**EXERCISE INSTRUCTIONS:**
Reproduce the top of the data verbatim, through and including the line that contains "terrain('mud_bar', xs_near, ys_near, M['algae'])".

══════════

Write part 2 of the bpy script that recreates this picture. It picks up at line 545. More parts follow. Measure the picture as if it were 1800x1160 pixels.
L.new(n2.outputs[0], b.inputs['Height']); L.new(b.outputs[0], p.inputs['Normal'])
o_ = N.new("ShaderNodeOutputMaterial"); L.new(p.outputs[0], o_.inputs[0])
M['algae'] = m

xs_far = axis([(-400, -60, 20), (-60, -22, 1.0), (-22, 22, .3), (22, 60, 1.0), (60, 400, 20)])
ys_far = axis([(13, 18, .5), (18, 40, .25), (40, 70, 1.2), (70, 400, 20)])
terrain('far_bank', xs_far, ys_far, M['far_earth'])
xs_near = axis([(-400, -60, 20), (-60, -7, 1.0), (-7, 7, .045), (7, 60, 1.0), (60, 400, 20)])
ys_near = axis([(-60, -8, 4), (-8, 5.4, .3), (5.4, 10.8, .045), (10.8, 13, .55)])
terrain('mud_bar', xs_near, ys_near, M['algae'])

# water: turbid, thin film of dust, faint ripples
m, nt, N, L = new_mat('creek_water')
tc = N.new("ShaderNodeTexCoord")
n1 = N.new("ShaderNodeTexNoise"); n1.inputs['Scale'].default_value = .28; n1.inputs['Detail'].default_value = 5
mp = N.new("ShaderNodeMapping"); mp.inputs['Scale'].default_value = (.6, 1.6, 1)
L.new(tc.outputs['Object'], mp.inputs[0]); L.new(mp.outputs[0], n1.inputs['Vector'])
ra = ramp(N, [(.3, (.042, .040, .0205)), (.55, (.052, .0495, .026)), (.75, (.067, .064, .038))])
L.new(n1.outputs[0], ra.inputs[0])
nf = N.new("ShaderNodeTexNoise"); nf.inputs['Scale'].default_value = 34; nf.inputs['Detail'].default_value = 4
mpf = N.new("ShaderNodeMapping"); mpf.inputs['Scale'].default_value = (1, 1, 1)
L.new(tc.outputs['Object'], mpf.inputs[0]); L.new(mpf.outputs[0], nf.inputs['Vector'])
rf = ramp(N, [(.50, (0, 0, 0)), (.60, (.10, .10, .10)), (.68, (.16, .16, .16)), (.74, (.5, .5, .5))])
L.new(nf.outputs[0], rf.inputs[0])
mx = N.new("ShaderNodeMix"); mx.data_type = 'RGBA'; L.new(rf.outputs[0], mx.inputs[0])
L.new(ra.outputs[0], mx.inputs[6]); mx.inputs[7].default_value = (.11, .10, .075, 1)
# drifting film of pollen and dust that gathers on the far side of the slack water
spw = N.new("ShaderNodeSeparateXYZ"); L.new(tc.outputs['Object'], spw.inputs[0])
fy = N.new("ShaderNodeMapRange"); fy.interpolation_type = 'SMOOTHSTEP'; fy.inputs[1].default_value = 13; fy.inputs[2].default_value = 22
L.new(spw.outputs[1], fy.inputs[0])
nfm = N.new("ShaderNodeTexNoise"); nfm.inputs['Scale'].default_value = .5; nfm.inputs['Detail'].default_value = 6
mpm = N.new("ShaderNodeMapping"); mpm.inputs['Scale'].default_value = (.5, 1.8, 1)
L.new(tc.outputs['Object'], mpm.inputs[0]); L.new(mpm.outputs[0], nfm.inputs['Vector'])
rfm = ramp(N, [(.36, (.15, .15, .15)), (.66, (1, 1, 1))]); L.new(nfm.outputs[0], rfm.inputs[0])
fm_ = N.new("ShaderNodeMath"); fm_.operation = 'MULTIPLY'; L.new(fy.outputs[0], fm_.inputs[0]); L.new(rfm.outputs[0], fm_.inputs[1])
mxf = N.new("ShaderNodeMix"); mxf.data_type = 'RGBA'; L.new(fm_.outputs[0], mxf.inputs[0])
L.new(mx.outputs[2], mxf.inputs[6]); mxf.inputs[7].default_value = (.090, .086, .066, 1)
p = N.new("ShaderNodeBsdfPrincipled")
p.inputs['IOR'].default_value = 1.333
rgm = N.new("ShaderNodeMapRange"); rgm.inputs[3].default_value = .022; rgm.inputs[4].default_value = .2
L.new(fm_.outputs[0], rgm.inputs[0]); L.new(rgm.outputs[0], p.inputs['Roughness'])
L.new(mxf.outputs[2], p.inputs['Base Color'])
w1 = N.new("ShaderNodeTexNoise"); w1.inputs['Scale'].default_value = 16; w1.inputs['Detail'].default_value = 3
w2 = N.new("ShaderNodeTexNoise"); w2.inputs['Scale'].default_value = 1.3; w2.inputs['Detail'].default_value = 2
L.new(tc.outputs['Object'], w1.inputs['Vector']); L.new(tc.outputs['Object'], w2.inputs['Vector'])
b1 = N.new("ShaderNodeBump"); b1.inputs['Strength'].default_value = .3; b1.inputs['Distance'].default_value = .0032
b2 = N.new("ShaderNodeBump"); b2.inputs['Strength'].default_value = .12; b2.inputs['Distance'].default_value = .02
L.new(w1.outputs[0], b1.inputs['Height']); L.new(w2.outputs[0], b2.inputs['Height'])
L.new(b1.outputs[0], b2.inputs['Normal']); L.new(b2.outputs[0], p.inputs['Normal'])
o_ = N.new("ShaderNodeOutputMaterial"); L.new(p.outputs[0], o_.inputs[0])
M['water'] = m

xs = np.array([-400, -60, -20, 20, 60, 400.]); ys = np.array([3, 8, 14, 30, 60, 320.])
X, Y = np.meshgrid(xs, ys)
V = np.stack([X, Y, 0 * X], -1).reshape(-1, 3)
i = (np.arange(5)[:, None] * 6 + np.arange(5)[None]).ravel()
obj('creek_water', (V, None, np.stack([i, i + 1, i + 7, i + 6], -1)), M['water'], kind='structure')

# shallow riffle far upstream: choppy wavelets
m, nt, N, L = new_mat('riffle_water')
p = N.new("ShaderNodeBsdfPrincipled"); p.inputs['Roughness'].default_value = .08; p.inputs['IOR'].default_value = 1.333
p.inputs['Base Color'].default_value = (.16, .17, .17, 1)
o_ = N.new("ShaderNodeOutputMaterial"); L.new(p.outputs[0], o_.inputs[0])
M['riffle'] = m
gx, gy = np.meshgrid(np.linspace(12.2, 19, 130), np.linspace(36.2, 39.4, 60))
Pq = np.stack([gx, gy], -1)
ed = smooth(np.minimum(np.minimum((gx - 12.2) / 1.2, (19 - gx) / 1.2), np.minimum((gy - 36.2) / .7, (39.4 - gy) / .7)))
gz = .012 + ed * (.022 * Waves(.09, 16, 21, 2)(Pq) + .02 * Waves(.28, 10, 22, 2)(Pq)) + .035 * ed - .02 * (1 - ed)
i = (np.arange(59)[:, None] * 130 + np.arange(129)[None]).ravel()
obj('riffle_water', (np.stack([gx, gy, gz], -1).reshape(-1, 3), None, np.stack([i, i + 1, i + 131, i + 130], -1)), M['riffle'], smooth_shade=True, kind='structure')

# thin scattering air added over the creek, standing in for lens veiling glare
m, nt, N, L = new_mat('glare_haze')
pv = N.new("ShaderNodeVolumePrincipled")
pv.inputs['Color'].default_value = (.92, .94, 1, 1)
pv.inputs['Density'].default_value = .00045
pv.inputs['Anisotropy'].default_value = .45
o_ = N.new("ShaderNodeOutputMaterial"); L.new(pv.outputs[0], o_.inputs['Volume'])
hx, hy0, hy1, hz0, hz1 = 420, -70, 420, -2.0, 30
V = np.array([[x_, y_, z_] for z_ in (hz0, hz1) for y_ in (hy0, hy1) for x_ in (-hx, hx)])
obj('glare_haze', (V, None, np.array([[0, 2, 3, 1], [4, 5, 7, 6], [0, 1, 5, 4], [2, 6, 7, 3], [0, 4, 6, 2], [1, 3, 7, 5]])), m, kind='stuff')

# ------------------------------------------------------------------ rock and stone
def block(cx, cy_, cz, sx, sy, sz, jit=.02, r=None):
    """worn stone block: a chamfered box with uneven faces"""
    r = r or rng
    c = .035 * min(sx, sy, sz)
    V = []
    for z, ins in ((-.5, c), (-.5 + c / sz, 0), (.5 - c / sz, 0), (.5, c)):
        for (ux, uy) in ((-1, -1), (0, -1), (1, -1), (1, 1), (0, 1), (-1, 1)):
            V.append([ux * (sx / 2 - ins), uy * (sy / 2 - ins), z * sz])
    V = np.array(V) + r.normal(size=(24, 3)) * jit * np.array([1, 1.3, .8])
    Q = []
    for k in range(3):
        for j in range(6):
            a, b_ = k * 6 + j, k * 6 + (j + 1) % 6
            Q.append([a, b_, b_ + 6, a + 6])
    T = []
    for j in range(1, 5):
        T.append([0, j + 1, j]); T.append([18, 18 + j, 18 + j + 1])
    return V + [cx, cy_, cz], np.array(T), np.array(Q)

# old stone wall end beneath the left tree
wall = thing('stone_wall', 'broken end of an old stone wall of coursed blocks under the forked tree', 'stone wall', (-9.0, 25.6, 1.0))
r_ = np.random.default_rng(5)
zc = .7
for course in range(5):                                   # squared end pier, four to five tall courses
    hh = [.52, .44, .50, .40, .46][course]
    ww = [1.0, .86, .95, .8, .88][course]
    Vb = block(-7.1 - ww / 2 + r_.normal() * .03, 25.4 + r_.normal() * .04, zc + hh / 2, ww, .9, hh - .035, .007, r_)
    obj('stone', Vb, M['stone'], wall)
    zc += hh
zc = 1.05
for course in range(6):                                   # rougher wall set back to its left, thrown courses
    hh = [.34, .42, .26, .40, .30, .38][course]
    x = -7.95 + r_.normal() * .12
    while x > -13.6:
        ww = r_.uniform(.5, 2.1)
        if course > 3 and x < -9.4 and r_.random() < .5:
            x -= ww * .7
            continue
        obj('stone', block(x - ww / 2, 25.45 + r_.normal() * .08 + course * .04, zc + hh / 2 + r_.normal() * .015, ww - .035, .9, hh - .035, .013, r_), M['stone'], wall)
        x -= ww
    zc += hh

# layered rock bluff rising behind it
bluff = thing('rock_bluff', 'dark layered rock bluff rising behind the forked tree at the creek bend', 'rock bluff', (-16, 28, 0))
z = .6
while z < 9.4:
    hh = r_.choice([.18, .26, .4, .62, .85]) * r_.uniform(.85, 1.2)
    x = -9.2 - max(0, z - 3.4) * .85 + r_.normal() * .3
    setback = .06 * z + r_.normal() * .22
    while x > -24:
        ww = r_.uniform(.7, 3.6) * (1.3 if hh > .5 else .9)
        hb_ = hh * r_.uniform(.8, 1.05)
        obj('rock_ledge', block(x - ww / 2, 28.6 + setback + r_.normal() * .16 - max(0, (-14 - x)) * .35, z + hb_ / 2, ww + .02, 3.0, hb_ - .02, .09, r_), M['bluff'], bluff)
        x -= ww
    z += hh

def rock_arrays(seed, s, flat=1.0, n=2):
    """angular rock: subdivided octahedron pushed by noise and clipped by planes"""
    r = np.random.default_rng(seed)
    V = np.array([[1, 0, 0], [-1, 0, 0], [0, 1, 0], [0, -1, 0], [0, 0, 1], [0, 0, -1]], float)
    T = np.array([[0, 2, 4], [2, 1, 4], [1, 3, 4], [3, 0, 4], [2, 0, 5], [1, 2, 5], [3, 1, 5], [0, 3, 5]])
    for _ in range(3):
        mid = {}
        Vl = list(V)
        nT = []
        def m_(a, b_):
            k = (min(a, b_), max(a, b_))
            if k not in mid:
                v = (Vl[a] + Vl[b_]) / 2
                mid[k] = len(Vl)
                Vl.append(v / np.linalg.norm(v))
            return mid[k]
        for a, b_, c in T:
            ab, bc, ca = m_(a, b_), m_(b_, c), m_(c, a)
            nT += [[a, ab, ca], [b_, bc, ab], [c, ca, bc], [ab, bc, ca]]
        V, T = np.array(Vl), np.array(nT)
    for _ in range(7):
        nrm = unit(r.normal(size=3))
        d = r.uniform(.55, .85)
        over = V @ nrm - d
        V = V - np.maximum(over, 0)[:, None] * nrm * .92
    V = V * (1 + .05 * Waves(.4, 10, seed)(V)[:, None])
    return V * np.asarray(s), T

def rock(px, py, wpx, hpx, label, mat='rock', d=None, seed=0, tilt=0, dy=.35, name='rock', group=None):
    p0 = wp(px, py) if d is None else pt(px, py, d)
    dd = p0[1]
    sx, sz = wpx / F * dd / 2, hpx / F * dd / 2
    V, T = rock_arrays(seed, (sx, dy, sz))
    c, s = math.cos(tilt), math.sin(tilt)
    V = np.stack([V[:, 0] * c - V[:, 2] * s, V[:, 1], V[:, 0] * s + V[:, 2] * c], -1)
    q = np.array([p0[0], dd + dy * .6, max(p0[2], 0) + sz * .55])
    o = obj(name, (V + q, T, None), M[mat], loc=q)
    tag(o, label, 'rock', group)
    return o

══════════

**FINAL ANSWER:**
Write part 2 of the bpy script that recreates this picture. It picks up at line 545. More parts follow. Measure the picture as if it were 1800x1160 pixels.
L.new(n2.outputs[0], b.inputs['Height']); L.new(b.outputs[0], p.inputs['Normal'])
o_ = N.new("ShaderNodeOutputMaterial"); L.new(p.outputs[0], o_.inputs[0])
M['algae'] = m

xs_far = axis([(-400, -60, 20), (-60, -22, 1.0), (-22, 22, .3), (22, 60, 1.0), (60, 400, 20)])
ys_far = axis([(13, 18, .5), (18, 40, .25), (40, 70, 1.2), (70, 400, 20)])
terrain('far_bank', xs_far, ys_far, M['far_earth'])
xs_near = axis([(-400, -60, 20), (-60, -7, 1.0), (-7, 7, .045), (7, 60, 1.0), (60, 400, 20)])
ys_near = axis([(-60, -8, 4), (-8, 5.4, .3), (5.4, 10.8, .045), (10.8, 13, .55)])
terrain('mud_bar', xs_near, ys_near, M['algae'])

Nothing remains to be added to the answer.